There are two versions of the VM available; one is a standard VMWare VM, the other is OVF-style VM for ESX. If you're not using ESX, use the standard.
For the standard version, grab this file:
http://s3.amazonaws.com/matasano_flint/FlintVM-current.zip
For VMWare ESX, grab this file:
http://s3.amazonaws.com/matasano_flint/FlintVM-current.ovf.zip
Flint is not a particularly heavyweight application. It should run just fine on your desktop.
Once it's up and running, you should be able to point your browser at the IP address of the VM, port 4567 (ie, http://vm:4567/), and see Flint.
Log in as "admin", password "admin77".
installing via source
Flint should run anywhere you could ordinarily run a Ruby on Rails app. For most people, that means there's some assembly required.
Get the source
You can download the most recent snapshot of the source code here:
http://runplaybook.com/storage/flint/flint-current.tgz
Set up your environment
You need a development environment that can build C code and that can run Ruby. On Mac OS X, that means XCode. On Ubuntu or Debian Linux, you'll want the "build-essentials" packages and Ruby 1.8 with rubygems, the standard Ruby package manager. You should be able to type "gem help" and "rake --help" and see help messages.
Start Flint
Unpack the source. Go to the Flint directory. Type "rake install". That will install all of Flint's dependencies, including Redis, which you should check out because it is awesome.

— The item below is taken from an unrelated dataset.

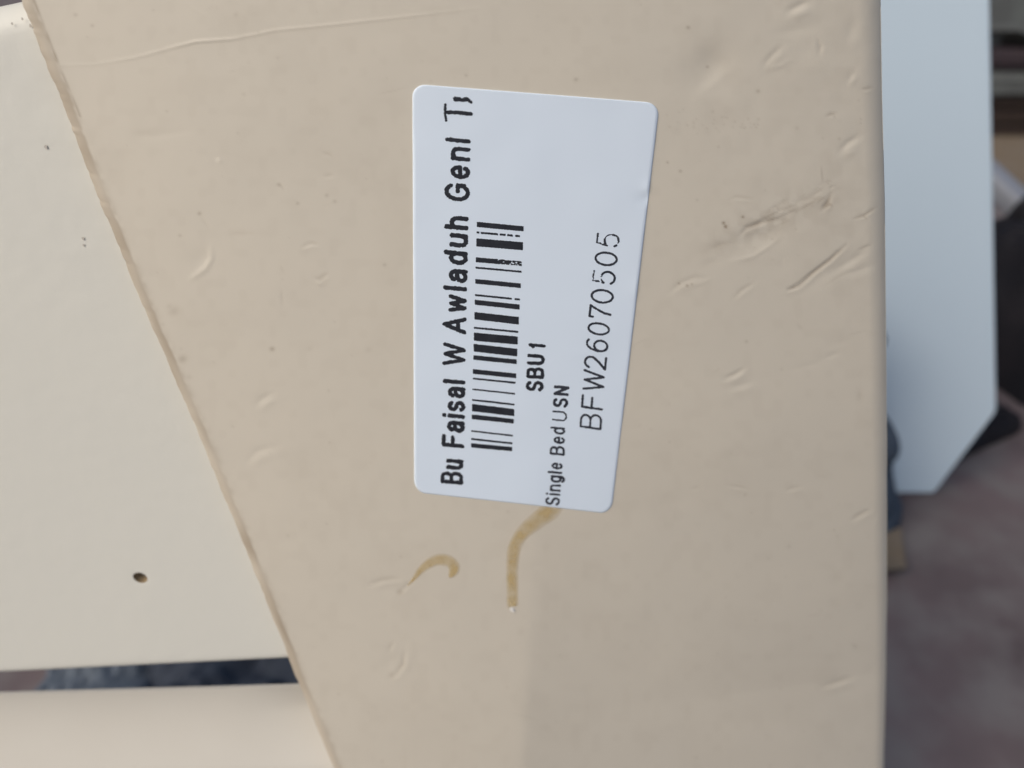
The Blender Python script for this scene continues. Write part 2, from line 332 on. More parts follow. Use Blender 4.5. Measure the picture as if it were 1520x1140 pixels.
def build_panel():
    b_top = AB(surf(np.array(760.), np.array(-40.)))[1]; b_bot = AB(surf(np.array(760.), np.array(1200.)))[1]
    rows_fine = [AB(surf(np.array(760.), np.array(y)))[1] for y in np.arange(-40, 1201, 2.2)]
    # down to the ground, up past the frame
    b_gnd = (P0[2]-0.004)/(-D1[2])
    rows = np.concatenate([np.linspace(b_top-0.11, b_top, 20)[:-1], np.array(rows_fine).ravel(), np.linspace(b_bot, b_gnd, 24)[1:]])
    nc = 560; th = 0.022
    aL = fL(rows); aR = fR(rows)
    # ragged left edge of the paint
    aL = aL + 0.00030*(vnoise((len(rows), 1), (11, 1), 11)[:, 0]-0.5) + 0.00028*(vnoise((len(rows), 1), (3.1, 1), 12)[:, 0]-0.5)
    u = np.linspace(0, 1, nc)
    A = aL[:, None]*(1-u)+aR[:, None]*u; B = np.repeat(rows[:, None], nc, 1)
    Z = bow(A, B)
    P = P0 + A[..., None]*D2 + B[..., None]*D1 + Z[..., None]*N
    nr = len(rows)
    def arc(edgeA, sgn, rad, n, P_edge, end=math.pi/2):
        e_ = 1e-5; phi = np.arctan(-sgn*(bow(edgeA+e_, rows)-bow(edgeA-e_, rows))/(2*e_))
        cols = []; dts = []
        for i in range(1, n+1):
            t = (phi + (end-phi)*i/n)[:, None]; f_ = phi[:, None]
            cols.append(P_edge + sgn*rad*(np.sin(t)-np.sin(f_))*D2 - rad*(np.cos(f_)-np.cos(t))*N)
        if end < 1.5: cols.append(cols[-1].copy()); cols.append(cols[-1] - 0.001*N - sgn*0.0002*D2)
        cols.append(cols[-1] - (th-rad)*N)
        return cols
    Lc = arc(aL, -1, RL, 12, P[:, 0]); Rc = arc(aR, 1, RR, 22, P[:, -1], R(47))
    allc = np.stack(list(reversed(Lc)) + [P[:, i] for i in range(nc)] + Rc, axis=1)
    nL, nR = len(Lc), len(Rc); W = allc.shape[1]
    X, Y = project(allc); H, DT = relief(X, Y)
    vis = np.ones(W); vis[:nL] = np.linspace(0, 1, nL)**2; vis[-3:] = 0
    allc = allc + (H*vis*0.001)[..., None]*N
    # grime along the left edge of the face
    e = X - np.interp(Y, [p[1] for p in LEFT], [p[0] for p in LEFT])
    DT = np.maximum(DT, 0.30*np.exp(-np.clip(e, 0, None)/4)*vnoise_at(X, Y, 9, 21))
    DT = np.maximum(DT, 0.62*np.exp(-((e-1)/2.4)**2)*(Y < 175)*vnoise_at(X, Y, 14, 22)**0.5)
    DT[:, :nL] = 0.27 + 0.46*vnoise((nr, nL), (18, 6), 31)*vnoise((nr, nL), (60, 40), 32)**0.5
    DT[:, -3:] = 0.2
    rgt = np.interp(Y, [p[1] for p in RIGHT], [p[0] for p in RIGHT]) - X
    DT = np.maximum(DT, (0.06+0.10*vnoise_at(X, Y, 40, 52))*np.exp(-np.clip(rgt, 0, None)/14))
    DTf = DT
    V = allc.reshape(-1, 3)
    idx = np.arange(nr*W).reshape(nr, W)
    nxt = np.roll(idx, -1, axis=1)          # closes round the back
    q = np.stack([idx[:-1], idx[1:], nxt[1:], nxt[:-1]], -1).reshape(-1, 4)
    loops = q.ravel(); starts = np.arange(len(q))*4
    cap1 = idx[0]; cap2 = idx[-1][::-1]
    loops = np.concatenate([loops, cap1, cap2]); starts = np.concatenate([starts, [len(q)*4, len(q)*4+W]])
    root = empty('bed_panel', P0 + D1*b_gnd)
    tag(root, 'dented beige painted metal bed panel with a white barcode sticker on it', 'bed panel')
    o = mesh_np('panel_sheet', V, loops, starts, M_BEIGE, root)
    me = o.data; at_ = me.attributes.new('dirt', 'FLOAT', 'POINT'); at_.data.foreach_set('value', DTf.astype(np.float32).ravel())
    return root
panel = build_panel()

# ------------------------------------------------------------------ yellowed glue runs on the panel
def ribbon(name, pts, widths, ht, m, parent, nper=14):
    pts = np.array(pts, float); n = len(pts)
    s = np.linspace(0, n-1, (n-1)*8+1)
    def cr(v):                                    # Catmull-Rom through the points
        out = []
        for t in s:
            i = min(int(t), n-2); f = t-i; p0, p1, p2, p3 = v[max(i-1, 0)], v[i], v[i+1], v[min(i+2, n-1)]
            out.append(0.5*(2*p1+(p2-p0)*f+(2*p0-5*p1+4*p2-p3)*f*f+(3*p1-p0-3*p2+p3)*f**3))
        return np.array(out)
    c = cr(pts); wd = cr(np.array(widths, float)[:, None])[:, 0]
    t = np.gradient(c, axis=0); t /= np.linalg.norm(t, axis=1)[:, None]; nrm = np.stack([-t[:, 1], t[:, 0]], 1)
    g = np.random.default_rng(len(pts)); k = np.convolve(g.normal(0, 1, len(c)+8), np.ones(5)/5, 'same')[4:-4]
    wd = wd*(1.14+0.05*k)
    v = np.linspace(-1, 1, nper); prof = np.sqrt(np.clip(1-v**2, 0, 1))**0.5
    Vs = []
    for i in range(len(c)):
        q = c[i]+nrm[i]*wd[i]/2*v[:, None]
        Vs.append(surf(q[:, 0], q[:, 1], 0.00005)+ (ht*prof)[:, None]*N)
    V = np.concatenate(Vs); f = [(i*nper+j, i*nper+j+1, (i+1)*nper+j+1, (i+1)*nper+j) for i in range(len(c)-1) for j in range(nper-1)]
    o = mesh(name, V, f, m, parent)
    at_ = o.data.attributes.new('film', 'FLOAT', 'POINT'); e_ = np.clip((1-np.abs(v))/0.55, 0, 1)
    at_.data.foreach_set('value', np.tile(0.25+0.75*e_, len(c)).astype(np.float32)); return o
g1 = ribbon('glue_run', [(826, 748), (818, 757), (797, 773), (776, 791), (764, 812), (760.5, 838), (760.5, 870), (760.5, 896), (760.6, 900)], [22, 25, 23, 19.5, 18, 17, 16, 15.5, 11], 0.00006, M_GLUE, panel)
g1['label'] = 'long yellow glue run below the sticker'
g2 = ribbon('glue_run', [(605, 869), (613, 861), (626, 845), (645, 832.5), (662, 831.5), (674, 840), (672, 850), (667, 857)], [2, 5, 11, 15, 16, 15.5, 13, 4], 0.00006, M_GLUE, panel)
g2['label'] = 'short hooked yellow glue run'
g3 = ribbon('glint_bead', [(757, 903), (760, 905), (763, 908)], [3, 6, 3], 0.00025, M_GLINT, panel, 8)  # small raised bead with a white glint put into its colour

# ------------------------------------------------------------------ the sticker and its print
LT = 0.00030
def label_edges(t):
    """left/right x and their y at position t down the sticker (photo positions of its four edges)"""
    TL, TR, BR, BL = np.array([613.6, 126.0]), np.array([977.6, 154.3]), np.array([906.0, 761.2]), np.array([616.3, 729.2])
    return TL, TR, BR, BL
def lab_px(s, t):
    TL, TR, BR, BL = label_edges(0)
    s = s[..., None]; t = t[..., None]
    return (TL*(1-s)+TR*s)*(1-t)+(BL*(1-s)+BR*s)*t
def wrinkle(px, py):
    z = 0.00022*np.exp(-((px-968)/14)**2-((py-278)/10)**2) - 0.00020*np.exp(-((px-962)/16)**2-((py-296)/9)**2)
    z += 0.00018*np.exp(-((px-955)/20)**2-((py-430)/16)**2) + 0.00009*np.exp(-((px-870)/26)**2-((py-525)/4)**2)
    z += 0.00014*(vnoise_at(px, py, 60, 44)-0.5)
    return z
def build_label():
    rx, ry = 0.052, 0.029
    tt = np.concatenate([ry*(1-np.cos(np.linspace(0, math.pi/2, 12))), np.linspace(ry, 1-ry, 120)[1:-1], 1-ry*(1-np.cos(np.linspace(math.pi/2, 0, 12)))])
    nc = 90; V = []; 
    def ins(t, grow=0):
        e = min(t, 1-t)
        if e >= ry: return 0.0
        return rx*(1-math.sqrt(max(0, 1-((ry-e)/ry)**2)))
    S_ = []; T_ = []
    for t in tt:
        i = ins(t); S_.append(np.linspace(i, 1-i, nc)); T_.append(np.full(nc, t))
    S_ = np.array(S_); T_ = np.array(T_); px = lab_px(S_, T_); X, Y = px[..., 0], px[..., 1]
    P = surf(X, Y, LT) + wrinkle(X, Y)[..., None]*N
    nr = len(tt); idx = np.arange(nr*nc).reshape(nr, nc)
    F_ = [tuple(int(v) for v in (idx[i, j], idx[i+1, j], idx[i+1, j+1], idx[i, j+1])) for i in range(nr-1) for j in range(nc-1)]
    loop = list(idx[0]) + list(idx[1:, -1]) + list(idx[-1, ::-1][1:]) + list(idx[1:-1, 0][::-1])
    C = np.array([X.mean(), Y.mean()])
    V = P.reshape(-1, 3); XY = px.reshape(-1, 2)
    def ringat(grow, off):
        q = []
        for k, i in enumerate(loop):
            a, b = XY[loop[k-1]], XY[loop[(k+1) % len(loop)]]; tg = b-a; nn = np.array([tg[1], -tg[0]]); nn /= max(np.linalg.norm(nn), 1e-6)
            if nn @ (XY[i]-C) < 0: nn = -nn
            q.append(XY[i]+nn*grow)
        q = np.array(q); return surf(q[:, 0], q[:, 1], off)
    r1 = ringat(1.2, LT*0.6); r2 = ringat(1.7, -0.0001); nv = len(V); m = len(loop)
    V = np.concatenate([V, r1, r2])
    for k in range(m):
        k2 = (k+1) % m
        F_.append((int(loop[k]), int(loop[k2]), nv+k2, nv+k)); F_.append((nv+k, nv+k2, nv+m+k2, nv+m+k))
    o = mesh('sticker', V, F_, M_LABEL, panel)
    o['label'] = 'white paper barcode sticker with rounded corners, its writing running upwards'
    bm = bmesh.new(); bm.from_mesh(o.data); bmesh.ops.recalc_face_normals(bm, faces=bm.faces); bm.to_mesh(o.data); bm.free()
    return o
sticker = build_label()

RES = 0.4
def contour_mesh(name, Fd, x0, y0, m, thr=0.5):
    """outline a printed field (ink amount on a fine raster) into a thin ink layer on the sticker"""
    h, w_ = Fd.shape; V = []; faces = []; cache = {}
    ins = Fd > thr; c = ins[:-1, :-1].astype(int)+ins[:-1, 1:]+ins[1:, :-1]+ins[1:, 1:]
    def vert(key, p):
        if key not in cache: cache[key] = len(V); V.append(p)
        return cache[key]
    for i, j in zip(*np.nonzero(c)):
        cor = [(i, j), (i, j+1), (i+1, j+1), (i+1, j)]; poly = []
        for k in range(4):
            a, b = cor[k], cor[(k+1) % 4]; fa, fb = Fd[a], Fd[b]
            if fa > thr: poly.append(vert(a, (a[1], a[0])))
            if (fa > thr) != (fb > thr):
                t = (thr-fa)/(fb-fa); key = (min(a, b), max(a, b)); poly.append(vert(key, (a[1]+(b[1]-a[1])*t, a[0]+(b[0]-a[0])*t)))
        if len(poly) > 2: faces.append(poly)
    V = np.array(V, float); px = x0+V[:, 0]*RES; py = y0+V[:, 1]*RES
    P = surf(px, py, LT+0.00003) + wrinkle(px, py)[:, None]*N
    return mesh(name, P, faces, m, sticker)
def blur(a, n):
    k = np.array([0.25, 0.5, 0.25])
    for _ in range(n):
        a = np.apply_along_axis(lambda v: np.convolve(v, k, 'same'), 0, a); a = np.apply_along_axis(lambda v: np.convolve(v, k, 'same'), 1, a)
    return a
def arc(cx, cy, rx, ry, a0, a1, n=16): return [(cx+rx*math.cos(R(t)), cy+ry*math.sin(R(t))) for t in np.linspace(a0, a1, n)]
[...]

Now, run "rake app". This will start Flint. Point your browser at http://localhost:4567 and you should get a login screen. By default, Flint listens only on localhost.
Log in as "admin", password "admin77".
installing via git
Flint should run anywhere you could ordinarily run a Ruby on Rails app. For most people, that means there's some assembly required.
Get the source
You need "git" installed. Google "git". It's the first hit.
Run "git clone http://runplaybook.com/git/flint.git". Now you have a full checkout of the source. You can update it any time by typing "git pull".
Set up your environment
You need a development environment that can build C code and that can run Ruby. On Mac OS X, that means XCode. On Ubuntu or Debian Linux, you'll want the "build-essentials" packages and Ruby 1.8 with rubygems, the standard Ruby package manager. You should be able to type "gem help" and "rake --help" and see help messages.
Start Flint
Unpack the source. Go to the Flint directory. Type "rake install". That will install all of Flint's dependencies, including Redis, which you should check out because it is awesome.
Now, run "rake app". This will start Flint. Point your browser at http://localhost:4567 and you should get a login screen. By default, Flint listens only on localhost.
Log in as "admin", password "admin77".